Dashing John Gilbert was a silent matinee idol at the level of Rudolph Valentino, but come the advent of talkies, his star faded quickly. There are stories that his voice was wrong for leading roles, but that wasn’t true. The problem was his drinking and sudden lack of sizzle on screen. Jilted at the altar by Greta Garbo, he was never the same. He made ten or so talkies but only Garbo’s Queen Christina stands out. He would die of a heart attack a couple years later, at thirty eight. And so it goes.

The big news here is that a youngish Bela Lugosi is an extra somewhere in the background. I didn’t notice him but he was either wearing clown makeup or an academic-type beard. And, obviously, you don’t hear his voice. So, maybe BIG news was overselling it a bit.

There are some interesting things here. The score gave the clown performances a surreal feeling, and Chaney was at his prime. This, according to IMDb, is his second highest rated films behind The Unknown, my personal favorite. I thought it was well worth watching. AMRU 3.5.
“Laughter - the bitterest and most subtle death to hope…”

Tuesday, May 5, 2020

Transatlantic Tunnel (1935)

Visionary engineer Richard McAllan (Richard Dix) has a plan to build a Transatlantic Tunnel from Britain to America. You know, for world peace. All he needs is for some rich people to finance it. The project takes many years and impacts our hero’s life and family in many ways, while the rich people play games in the background.
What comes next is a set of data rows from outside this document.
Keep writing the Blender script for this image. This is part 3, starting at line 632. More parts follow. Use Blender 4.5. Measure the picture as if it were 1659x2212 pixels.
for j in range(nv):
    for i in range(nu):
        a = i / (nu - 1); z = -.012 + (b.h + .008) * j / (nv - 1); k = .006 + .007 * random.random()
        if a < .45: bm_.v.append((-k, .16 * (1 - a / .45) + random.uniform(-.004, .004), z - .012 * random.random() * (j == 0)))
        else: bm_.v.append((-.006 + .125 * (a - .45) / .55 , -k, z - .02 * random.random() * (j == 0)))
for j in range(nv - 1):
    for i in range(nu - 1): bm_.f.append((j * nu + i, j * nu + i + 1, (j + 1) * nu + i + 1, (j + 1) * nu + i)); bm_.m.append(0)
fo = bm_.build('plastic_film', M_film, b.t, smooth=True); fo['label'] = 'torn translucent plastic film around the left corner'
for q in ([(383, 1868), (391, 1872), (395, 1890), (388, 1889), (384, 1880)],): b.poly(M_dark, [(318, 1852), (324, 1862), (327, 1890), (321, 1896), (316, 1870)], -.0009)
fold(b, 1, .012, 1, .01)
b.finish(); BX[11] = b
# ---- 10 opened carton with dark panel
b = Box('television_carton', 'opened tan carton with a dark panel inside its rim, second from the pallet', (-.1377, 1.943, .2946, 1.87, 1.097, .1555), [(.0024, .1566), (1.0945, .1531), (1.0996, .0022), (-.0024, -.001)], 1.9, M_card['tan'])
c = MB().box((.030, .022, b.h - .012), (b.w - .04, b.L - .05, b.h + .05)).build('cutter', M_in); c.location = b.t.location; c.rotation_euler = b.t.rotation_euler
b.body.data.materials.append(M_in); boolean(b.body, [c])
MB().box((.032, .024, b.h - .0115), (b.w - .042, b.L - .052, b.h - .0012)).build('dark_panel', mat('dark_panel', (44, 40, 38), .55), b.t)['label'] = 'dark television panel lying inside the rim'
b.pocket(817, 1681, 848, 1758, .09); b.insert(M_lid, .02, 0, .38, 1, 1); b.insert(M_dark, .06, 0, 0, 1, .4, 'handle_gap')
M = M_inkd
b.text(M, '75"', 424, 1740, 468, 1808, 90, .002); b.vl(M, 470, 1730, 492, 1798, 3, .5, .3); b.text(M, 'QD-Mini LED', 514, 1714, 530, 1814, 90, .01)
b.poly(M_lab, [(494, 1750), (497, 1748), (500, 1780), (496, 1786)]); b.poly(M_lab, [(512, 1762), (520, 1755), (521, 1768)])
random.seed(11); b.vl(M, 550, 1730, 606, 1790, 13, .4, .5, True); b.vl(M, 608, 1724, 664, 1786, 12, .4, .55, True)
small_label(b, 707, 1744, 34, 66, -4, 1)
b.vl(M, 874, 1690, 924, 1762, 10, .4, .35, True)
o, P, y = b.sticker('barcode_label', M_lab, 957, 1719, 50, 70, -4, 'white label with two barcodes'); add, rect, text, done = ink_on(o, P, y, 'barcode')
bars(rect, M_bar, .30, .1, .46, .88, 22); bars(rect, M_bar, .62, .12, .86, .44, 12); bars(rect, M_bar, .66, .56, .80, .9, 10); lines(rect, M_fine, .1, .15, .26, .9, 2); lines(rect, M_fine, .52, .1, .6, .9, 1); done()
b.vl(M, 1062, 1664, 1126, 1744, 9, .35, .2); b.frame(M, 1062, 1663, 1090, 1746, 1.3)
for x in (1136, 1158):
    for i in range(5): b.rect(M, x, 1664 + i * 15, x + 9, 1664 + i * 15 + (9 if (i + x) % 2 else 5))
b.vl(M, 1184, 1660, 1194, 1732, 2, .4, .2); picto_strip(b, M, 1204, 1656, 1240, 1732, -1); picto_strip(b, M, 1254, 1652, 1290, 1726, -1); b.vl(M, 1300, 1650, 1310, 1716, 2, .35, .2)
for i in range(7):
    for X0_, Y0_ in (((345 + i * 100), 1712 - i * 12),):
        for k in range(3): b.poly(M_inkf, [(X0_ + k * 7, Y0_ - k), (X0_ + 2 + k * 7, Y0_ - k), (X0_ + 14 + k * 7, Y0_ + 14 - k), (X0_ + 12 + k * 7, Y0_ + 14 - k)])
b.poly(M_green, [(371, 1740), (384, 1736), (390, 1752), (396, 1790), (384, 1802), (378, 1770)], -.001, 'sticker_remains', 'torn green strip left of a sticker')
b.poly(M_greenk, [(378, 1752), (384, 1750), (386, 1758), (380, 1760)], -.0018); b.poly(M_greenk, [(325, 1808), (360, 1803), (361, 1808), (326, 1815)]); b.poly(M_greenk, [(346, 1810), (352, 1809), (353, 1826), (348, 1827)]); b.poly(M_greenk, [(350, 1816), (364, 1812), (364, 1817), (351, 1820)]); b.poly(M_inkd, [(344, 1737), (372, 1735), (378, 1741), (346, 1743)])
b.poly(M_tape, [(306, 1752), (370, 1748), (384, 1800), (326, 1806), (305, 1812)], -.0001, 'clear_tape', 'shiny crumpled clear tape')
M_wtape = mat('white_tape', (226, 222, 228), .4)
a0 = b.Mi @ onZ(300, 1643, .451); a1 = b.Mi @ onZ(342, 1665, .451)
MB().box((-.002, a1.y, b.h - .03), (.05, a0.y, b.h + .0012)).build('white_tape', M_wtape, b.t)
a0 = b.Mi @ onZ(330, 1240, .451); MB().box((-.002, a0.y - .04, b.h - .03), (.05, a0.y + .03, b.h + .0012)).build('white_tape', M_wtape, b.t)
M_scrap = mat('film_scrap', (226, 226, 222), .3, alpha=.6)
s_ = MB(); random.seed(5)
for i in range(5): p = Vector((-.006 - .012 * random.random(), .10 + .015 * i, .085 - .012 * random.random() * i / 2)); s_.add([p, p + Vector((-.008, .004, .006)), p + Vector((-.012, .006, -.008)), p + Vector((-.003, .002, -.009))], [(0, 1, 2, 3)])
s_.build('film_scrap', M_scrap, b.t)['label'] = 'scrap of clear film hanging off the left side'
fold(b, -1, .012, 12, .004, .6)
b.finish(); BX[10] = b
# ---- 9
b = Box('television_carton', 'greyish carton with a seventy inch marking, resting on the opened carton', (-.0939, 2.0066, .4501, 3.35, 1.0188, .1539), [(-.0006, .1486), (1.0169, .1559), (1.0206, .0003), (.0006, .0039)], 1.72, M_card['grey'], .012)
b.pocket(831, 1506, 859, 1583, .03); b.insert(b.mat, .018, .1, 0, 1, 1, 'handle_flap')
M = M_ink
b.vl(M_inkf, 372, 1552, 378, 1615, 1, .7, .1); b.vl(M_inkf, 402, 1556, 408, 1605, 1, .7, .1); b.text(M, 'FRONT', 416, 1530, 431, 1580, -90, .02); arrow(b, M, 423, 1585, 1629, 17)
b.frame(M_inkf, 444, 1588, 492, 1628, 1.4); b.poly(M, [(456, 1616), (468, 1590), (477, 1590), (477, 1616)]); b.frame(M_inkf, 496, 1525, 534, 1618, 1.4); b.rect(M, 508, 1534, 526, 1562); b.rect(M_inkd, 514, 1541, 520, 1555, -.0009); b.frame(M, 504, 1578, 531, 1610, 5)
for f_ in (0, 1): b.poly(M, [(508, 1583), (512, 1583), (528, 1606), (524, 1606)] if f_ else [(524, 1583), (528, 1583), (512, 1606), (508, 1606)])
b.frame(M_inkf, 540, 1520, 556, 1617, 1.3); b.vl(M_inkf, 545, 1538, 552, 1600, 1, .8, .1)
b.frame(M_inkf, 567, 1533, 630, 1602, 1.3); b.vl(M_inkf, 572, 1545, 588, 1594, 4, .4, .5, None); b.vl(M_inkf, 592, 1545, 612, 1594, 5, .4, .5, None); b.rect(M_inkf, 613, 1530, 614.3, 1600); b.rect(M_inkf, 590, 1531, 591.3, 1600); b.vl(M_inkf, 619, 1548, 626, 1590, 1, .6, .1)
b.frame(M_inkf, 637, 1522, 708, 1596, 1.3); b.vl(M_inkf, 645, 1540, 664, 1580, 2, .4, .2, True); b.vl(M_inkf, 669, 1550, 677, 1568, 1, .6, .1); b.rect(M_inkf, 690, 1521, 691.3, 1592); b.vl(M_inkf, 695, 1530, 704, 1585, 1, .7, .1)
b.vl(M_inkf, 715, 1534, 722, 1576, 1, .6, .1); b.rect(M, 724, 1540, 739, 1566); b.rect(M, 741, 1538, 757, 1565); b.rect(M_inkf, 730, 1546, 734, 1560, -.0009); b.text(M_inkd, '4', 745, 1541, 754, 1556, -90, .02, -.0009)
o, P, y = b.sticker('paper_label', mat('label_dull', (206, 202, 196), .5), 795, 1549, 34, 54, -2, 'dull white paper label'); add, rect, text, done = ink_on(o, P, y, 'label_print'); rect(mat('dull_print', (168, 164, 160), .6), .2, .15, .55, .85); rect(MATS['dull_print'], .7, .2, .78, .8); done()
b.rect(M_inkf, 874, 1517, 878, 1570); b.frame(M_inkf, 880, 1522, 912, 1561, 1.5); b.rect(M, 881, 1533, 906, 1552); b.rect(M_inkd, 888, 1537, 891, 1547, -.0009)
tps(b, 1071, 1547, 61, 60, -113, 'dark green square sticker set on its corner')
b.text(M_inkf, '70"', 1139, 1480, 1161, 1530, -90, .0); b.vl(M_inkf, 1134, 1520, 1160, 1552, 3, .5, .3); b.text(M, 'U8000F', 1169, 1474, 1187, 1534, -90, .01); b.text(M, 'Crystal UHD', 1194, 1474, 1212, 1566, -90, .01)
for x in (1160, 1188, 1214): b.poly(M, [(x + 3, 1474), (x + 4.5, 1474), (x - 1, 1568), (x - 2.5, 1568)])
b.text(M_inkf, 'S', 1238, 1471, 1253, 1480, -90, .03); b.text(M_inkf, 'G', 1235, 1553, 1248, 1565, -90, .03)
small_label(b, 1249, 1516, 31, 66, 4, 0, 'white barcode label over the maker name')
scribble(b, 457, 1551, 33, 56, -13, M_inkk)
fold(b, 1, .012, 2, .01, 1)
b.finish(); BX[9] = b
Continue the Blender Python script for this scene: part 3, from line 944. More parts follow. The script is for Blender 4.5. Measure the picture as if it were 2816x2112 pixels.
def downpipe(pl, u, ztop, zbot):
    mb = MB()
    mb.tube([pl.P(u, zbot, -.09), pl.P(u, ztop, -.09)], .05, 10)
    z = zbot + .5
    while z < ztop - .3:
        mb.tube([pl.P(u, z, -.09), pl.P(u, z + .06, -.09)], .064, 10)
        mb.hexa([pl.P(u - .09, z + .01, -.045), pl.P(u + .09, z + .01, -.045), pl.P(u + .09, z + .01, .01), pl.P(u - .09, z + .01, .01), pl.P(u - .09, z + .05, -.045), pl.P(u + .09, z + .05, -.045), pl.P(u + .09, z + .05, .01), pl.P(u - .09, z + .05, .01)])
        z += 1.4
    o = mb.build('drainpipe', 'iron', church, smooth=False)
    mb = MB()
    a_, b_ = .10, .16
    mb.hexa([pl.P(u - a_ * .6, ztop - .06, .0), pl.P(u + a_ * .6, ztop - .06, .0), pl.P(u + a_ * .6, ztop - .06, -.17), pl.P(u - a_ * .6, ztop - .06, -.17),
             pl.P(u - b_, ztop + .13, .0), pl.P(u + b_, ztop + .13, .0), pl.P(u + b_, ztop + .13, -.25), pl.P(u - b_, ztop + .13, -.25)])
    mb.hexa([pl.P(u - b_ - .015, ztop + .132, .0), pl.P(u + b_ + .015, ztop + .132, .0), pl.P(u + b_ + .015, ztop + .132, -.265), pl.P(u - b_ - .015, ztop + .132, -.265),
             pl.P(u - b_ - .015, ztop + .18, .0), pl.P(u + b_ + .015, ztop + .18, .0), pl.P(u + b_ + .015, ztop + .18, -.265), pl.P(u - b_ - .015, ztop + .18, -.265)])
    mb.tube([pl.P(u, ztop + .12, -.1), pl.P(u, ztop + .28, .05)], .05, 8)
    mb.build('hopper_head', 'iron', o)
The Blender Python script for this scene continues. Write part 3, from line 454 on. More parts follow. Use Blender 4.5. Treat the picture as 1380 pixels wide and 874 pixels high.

Gosh, that financier’s daughter is awfully pretty.

Originally titled The Tunnel, it is based somewhat loosely on the 1913 book Der Tunnel, which was also made into a 1933 German film. Infrastructure scenes were borrowed for the British version. Our hero’s life becomes consumed by the project. Not only does he deal with technical issues, he has to make sure the funds stay flowing, and even flies to America for publicity events. Wait a minute! He flies to America?

This film has been on my radar for quite a while and I don’t recall why. It must have been on a list of great early sci-fi movies. It has been compared to Things to Come (1936) which should have been a red flag. High concept, hit or miss scientific predictions, boring story. There is something infuriating about British movie dialog. They talk in circles, never say what’s on their mind, and use figures of speech that seem completely wrong for the situation. The Holly and the Ivy (1953) is probably the worst offender, but at least it had a fleshed out interpersonal story.

The sci-fi elements of Transatlantic Tunnel are admittedly interesting. Some thirty years later plate tectonics science would steal it’s thunder, but that’s not too bad of a run. The problem lays with the fact that building a tunnel, even if we forget about commercial airlines and plate tectonics, isn’t terribly interesting. Add to that the brit-speak and weak storyline and you end up with a film about as interesting as digging a hole. AMRU 2.